Before Newton introduced the concept of gravity (and with it tidal motion), most cultures had based their explanation of the tides on religious beliefs, in myths and by practical observation.

Just as we do today, they used what was at hand to make sense of their world. The Chinese saw the Milky Way as a giant water wheel filling and emptying the oceans as it spun.


In New Zealand, it was Te Parata, a taniwha who inhabited the under-sea Kermadec Trench to the north of New Zealand. As he breathed, the tides flowed in and out and if you angered him he would suck you down to the abyssal depths.

The tide’s rhythmic coming and going most certainly feels like the breathing of a large beast. Well before followers of the Gaia-theory-of-a-living-planet took up this idea, Leonardo da Vinci was convinced this was the case and even attempted to calculate the size of its lungs.

Whatever the speculation about the tides and their cause, the very scale and mass of the movement of water they induce has a brutal practicality to it. Learning how to work with the tide to gather food or move along the coast would have been a vital survival skill to any coastal culture.

In New Zealand, we are in the unusual position of having a tide that is dictated by the fact that our landmass sits on what is referred to as an amphidromic point. An amphidromic point, also known as a tidal node, is a geographical location that has zero tidal amplitude.

There are a handful of these around the world’s oceans and at these points, all the complex and messy tide waves appear to cancel each other out. In addition to this odd occurrence, the tide waves that surround them tend to circle them like water around a drain plug.


In New Zealand’s case, they rotate around the country in an anti-clockwise direction which, to further complicate things, goes against the inclinations of the powerful Coriolis effect.

This tidal bulge takes approximately 13 hours to travel a full circuit of the country, northwards up the east coast of both islands and southwards down the west coast. This pattern of flow is the reason why the state of the tides in Auckland’s Waitemata and Manukau Harbours are never the same, despite their close proximity.

The tide has to travel from Auckland around Northland to reach the Manukau Harbour – a journey that takes around 3½ hours.

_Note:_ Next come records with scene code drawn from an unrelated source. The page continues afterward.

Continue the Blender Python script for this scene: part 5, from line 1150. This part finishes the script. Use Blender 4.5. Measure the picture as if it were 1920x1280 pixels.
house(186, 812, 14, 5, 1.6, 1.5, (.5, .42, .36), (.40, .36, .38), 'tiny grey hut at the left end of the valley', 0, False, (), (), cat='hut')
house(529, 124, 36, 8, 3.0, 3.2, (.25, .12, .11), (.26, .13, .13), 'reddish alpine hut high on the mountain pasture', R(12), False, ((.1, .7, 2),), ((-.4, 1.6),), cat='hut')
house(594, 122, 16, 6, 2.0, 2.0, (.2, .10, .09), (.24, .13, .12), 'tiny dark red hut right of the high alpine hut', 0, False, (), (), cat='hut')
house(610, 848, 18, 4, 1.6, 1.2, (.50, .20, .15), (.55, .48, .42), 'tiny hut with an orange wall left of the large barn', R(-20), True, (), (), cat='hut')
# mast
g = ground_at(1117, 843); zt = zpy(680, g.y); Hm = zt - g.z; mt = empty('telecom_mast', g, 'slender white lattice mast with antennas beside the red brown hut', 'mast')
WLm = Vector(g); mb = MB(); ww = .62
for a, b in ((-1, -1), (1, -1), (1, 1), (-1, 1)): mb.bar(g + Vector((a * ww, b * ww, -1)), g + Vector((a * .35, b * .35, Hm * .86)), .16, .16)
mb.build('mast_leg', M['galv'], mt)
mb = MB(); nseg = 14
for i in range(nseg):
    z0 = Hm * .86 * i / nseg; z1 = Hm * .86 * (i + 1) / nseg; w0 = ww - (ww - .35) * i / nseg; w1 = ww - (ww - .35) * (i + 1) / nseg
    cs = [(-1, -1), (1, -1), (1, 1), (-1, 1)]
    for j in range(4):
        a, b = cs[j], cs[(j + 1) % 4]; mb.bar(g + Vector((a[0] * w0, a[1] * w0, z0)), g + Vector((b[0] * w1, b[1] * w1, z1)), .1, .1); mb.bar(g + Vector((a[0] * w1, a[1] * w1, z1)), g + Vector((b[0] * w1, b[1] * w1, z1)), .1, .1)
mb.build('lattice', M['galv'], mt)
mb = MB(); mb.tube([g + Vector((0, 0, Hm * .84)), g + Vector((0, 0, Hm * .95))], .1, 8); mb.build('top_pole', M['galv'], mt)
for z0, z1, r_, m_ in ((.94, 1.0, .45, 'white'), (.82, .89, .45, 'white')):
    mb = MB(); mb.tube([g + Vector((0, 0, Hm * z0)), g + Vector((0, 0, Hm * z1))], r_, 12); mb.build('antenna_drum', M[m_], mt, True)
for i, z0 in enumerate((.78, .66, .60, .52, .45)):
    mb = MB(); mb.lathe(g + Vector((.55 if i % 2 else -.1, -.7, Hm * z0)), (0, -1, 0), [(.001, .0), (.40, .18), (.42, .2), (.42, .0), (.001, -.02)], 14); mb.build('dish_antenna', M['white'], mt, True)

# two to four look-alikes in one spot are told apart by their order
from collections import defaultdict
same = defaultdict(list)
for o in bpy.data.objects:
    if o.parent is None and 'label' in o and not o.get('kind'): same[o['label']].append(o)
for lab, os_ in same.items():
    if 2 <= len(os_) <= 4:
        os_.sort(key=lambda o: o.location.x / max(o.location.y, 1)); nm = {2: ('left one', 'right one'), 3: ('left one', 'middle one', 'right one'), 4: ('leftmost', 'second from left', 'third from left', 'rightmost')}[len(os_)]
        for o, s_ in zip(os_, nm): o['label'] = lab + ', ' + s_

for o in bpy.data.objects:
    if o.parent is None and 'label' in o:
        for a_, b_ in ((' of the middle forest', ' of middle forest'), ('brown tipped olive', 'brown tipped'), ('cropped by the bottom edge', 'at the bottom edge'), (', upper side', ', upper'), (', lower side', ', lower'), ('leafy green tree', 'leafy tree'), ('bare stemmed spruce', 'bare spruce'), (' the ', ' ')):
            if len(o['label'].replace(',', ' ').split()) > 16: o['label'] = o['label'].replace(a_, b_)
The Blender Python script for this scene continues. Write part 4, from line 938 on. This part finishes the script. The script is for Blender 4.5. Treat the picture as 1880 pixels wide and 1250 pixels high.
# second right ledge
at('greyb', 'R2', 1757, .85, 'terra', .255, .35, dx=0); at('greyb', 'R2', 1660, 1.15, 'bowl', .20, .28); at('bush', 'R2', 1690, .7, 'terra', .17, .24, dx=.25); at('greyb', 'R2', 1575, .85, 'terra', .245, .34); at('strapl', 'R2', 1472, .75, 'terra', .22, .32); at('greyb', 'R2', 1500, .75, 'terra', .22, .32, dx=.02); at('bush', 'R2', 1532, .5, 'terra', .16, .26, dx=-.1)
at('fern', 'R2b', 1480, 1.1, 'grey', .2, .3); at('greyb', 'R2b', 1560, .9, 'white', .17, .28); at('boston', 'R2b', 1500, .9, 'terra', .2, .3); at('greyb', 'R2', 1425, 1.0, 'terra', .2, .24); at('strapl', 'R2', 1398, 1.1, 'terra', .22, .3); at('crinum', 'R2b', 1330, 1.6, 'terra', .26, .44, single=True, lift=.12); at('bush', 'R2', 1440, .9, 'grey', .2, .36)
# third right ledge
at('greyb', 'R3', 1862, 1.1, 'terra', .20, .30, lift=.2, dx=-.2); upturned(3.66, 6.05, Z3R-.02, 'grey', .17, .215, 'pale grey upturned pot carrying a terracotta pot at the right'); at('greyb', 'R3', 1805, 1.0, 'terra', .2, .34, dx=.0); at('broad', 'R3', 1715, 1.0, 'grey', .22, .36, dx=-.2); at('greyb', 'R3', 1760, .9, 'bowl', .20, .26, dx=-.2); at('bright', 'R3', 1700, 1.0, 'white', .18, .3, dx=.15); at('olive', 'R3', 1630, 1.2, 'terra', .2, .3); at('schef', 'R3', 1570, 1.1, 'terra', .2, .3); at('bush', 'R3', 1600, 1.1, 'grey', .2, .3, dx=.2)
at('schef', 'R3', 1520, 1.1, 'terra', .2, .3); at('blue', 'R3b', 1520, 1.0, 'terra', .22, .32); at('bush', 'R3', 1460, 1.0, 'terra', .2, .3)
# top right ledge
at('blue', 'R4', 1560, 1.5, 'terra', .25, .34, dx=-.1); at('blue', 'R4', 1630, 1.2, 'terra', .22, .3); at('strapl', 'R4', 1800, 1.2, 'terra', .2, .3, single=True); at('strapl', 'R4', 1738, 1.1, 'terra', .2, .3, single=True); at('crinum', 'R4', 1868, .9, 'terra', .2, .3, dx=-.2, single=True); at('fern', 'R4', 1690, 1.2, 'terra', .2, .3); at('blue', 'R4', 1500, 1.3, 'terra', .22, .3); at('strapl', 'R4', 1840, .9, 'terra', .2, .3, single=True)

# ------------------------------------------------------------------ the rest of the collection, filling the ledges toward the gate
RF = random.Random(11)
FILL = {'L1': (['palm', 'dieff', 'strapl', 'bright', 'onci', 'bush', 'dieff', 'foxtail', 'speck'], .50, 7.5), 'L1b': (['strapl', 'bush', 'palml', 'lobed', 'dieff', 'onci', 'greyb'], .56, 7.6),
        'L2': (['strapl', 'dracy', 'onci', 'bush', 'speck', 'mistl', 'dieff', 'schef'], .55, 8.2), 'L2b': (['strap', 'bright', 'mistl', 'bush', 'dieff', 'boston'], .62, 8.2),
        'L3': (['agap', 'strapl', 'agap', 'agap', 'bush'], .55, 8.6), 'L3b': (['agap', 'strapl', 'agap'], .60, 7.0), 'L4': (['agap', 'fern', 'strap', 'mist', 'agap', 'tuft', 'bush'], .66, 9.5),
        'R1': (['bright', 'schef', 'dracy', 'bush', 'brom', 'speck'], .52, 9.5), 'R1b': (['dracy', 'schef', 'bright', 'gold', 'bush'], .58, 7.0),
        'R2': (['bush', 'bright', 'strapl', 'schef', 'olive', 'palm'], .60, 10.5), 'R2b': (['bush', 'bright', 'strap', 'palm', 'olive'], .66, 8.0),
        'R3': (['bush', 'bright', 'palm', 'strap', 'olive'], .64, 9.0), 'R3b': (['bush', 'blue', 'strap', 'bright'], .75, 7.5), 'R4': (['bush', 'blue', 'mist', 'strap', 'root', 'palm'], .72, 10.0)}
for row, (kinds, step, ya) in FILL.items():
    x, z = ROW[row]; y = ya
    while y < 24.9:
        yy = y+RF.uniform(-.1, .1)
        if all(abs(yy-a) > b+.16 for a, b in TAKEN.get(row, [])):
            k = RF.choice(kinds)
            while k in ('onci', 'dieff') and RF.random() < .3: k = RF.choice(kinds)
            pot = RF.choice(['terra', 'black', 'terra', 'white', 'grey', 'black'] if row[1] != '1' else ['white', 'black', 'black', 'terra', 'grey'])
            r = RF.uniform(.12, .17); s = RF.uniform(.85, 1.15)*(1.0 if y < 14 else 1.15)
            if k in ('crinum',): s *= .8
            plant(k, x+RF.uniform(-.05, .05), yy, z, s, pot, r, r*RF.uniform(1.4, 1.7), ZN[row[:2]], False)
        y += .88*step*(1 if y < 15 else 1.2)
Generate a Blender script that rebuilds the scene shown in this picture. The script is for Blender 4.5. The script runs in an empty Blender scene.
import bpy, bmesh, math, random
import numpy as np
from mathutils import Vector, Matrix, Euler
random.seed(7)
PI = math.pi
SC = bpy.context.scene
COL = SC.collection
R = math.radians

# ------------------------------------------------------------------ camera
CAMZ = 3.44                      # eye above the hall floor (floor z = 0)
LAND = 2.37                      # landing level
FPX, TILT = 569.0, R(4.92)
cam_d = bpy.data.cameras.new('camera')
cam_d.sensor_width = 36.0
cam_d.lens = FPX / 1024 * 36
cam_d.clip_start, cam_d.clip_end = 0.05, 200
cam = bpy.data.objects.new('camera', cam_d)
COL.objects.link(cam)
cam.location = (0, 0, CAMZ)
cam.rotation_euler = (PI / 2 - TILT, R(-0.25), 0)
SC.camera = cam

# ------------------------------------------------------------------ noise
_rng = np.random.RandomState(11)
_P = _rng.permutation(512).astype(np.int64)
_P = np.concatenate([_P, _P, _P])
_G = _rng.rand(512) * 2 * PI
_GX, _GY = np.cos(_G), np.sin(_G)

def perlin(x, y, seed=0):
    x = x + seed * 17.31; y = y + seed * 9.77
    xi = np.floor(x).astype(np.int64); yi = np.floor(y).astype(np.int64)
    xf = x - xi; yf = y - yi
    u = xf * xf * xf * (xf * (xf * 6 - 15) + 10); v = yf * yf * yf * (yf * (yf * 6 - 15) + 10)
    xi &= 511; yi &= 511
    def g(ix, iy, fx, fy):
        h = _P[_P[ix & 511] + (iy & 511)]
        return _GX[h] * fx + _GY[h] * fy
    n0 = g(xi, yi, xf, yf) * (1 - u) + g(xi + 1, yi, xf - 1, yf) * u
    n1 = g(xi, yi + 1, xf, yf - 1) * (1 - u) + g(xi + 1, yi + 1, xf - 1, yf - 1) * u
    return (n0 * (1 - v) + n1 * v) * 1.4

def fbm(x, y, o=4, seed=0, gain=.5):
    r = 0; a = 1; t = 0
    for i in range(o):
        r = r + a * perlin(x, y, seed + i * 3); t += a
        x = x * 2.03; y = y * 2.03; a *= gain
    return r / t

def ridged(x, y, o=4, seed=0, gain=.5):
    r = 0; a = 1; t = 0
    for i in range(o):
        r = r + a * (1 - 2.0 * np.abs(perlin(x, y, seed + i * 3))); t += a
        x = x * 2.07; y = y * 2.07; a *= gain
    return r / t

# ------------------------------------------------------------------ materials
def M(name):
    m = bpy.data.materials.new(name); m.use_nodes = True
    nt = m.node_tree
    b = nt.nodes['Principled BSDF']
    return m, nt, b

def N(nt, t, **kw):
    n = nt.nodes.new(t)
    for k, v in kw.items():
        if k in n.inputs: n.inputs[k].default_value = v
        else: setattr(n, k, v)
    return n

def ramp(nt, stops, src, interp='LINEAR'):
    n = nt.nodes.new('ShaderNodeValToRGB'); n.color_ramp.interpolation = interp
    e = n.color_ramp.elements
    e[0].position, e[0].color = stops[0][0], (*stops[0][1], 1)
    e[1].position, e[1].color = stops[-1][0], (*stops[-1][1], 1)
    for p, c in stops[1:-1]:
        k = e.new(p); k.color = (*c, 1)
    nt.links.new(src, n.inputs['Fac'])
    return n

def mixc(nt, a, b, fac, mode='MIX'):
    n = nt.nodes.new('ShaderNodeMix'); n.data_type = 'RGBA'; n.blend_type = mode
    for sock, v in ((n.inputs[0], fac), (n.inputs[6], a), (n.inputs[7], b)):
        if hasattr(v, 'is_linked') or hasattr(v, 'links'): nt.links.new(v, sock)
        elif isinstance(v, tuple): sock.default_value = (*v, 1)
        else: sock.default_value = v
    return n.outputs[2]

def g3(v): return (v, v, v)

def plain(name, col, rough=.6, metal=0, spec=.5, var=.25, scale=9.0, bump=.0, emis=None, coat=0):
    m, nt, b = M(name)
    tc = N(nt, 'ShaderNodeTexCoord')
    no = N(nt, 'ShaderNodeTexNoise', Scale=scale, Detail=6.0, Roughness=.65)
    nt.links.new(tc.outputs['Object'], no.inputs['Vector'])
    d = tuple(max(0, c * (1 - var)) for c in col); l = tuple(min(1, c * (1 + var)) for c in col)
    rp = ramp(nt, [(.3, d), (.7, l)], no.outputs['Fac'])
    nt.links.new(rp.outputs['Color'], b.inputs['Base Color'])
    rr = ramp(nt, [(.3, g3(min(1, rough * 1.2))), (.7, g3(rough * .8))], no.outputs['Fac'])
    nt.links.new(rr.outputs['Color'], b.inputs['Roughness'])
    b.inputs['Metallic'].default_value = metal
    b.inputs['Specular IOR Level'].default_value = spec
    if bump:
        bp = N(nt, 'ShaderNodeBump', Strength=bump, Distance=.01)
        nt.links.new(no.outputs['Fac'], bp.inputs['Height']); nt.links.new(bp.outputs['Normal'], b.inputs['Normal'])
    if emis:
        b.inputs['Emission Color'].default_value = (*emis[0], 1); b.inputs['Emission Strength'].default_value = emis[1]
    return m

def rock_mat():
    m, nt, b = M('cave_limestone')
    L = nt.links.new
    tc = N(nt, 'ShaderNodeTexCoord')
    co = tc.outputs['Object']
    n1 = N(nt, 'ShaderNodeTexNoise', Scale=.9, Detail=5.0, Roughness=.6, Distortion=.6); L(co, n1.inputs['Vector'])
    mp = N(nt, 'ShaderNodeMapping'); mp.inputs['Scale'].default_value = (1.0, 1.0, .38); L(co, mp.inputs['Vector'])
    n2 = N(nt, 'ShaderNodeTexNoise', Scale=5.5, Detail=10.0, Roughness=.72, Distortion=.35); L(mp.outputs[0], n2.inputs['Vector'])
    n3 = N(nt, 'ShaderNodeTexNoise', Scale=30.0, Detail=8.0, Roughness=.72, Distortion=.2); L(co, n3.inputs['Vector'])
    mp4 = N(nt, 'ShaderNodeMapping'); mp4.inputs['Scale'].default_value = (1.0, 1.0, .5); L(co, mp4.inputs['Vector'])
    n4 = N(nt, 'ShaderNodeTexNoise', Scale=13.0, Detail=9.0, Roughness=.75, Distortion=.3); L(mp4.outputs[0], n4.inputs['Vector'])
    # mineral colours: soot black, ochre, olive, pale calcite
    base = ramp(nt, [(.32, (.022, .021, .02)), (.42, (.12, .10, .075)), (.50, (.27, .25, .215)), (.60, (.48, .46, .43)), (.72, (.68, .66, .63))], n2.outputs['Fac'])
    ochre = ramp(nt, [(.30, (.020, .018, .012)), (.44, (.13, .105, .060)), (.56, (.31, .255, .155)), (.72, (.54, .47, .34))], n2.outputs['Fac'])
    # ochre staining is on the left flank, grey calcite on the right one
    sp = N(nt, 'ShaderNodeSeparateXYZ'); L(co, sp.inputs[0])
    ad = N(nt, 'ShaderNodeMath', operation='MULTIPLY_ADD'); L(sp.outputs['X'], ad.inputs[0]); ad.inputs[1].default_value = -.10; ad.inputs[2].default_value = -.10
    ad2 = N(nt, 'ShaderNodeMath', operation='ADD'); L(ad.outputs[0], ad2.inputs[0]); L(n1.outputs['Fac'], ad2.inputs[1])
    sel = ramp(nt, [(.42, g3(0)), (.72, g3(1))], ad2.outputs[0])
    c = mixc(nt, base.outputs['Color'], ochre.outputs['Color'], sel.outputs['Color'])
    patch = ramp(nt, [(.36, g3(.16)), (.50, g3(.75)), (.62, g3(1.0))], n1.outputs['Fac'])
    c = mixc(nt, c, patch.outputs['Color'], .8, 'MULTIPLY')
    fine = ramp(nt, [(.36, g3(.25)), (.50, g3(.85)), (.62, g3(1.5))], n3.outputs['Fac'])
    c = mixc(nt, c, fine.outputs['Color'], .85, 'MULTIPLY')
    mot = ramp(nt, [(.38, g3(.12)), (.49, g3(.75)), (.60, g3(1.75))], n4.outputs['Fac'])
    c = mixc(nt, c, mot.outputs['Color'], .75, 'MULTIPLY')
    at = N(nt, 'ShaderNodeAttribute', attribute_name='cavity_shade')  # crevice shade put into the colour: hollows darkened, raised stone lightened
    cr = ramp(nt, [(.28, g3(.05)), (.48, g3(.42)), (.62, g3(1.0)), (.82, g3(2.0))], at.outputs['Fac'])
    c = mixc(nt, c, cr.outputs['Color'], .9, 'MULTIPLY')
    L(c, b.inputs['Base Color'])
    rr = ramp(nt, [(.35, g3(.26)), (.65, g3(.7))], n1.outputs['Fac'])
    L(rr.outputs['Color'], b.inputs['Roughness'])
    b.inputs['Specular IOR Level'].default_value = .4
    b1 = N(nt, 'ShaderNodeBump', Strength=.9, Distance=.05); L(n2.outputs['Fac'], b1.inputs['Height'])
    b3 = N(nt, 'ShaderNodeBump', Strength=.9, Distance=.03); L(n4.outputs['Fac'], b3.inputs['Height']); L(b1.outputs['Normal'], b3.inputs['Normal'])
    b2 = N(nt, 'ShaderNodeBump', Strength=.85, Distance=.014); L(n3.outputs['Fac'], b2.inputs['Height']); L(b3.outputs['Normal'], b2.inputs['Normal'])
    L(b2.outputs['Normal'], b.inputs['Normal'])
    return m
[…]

This also explains Cook Strait’s fearsome reputation as the tide travelling northward along the east coast passes the southbound tide to the west.

The strong difference between the states of these tides, combined with the east/west tide height difference makes for what scientists describe as “a complex pattern of strong currents.” In sailor talk, this is a shit-storm.

All around the New Zealand coastline the tidal regime is dominated by the moon and is therefore described as semidiurnal. This means that on most days two high and two low tides will occur at any given location.

Maximum tidal ranges over 3.5m occur at Onehunga, Port Taranaki, Nelson, Westport and Auckland. The smallest tidal ranges of 2m or less are experienced at Gisborne, Napier, Wellington and Picton.

When you look at a marine chart you will notice that the depths are given for the lowest astronomical tide. That is to ensure the sailor has low expectations about the water level.

Perversely, landlubber maps tend to finish at mean high water springs, which means at low tide there are thousands of square kilometres of mud and sand exposed. These are a veritable legal (and philosophical) no man’s land. When you inquire about this discrepancy at the local regional council you are often left with a long pause followed by a blank look.

Where I live the tide is still part of everyday culture. In summer it dictates which beach you will swim at, what time you will fish at and which time you will access the harbour by boat. Even the most hardened landlubber who lives here knows this information. In the city that is just over the hill, this knowledge of the tide and its effect on your day disappears.

It becomes hokey folk knowledge; a cartoon of history, with pipe-smoking sailors and peg-leg pirates. With this image, these landlubbers dismiss a large rhythmic miracle that makes the ocean like no other environment on the planet.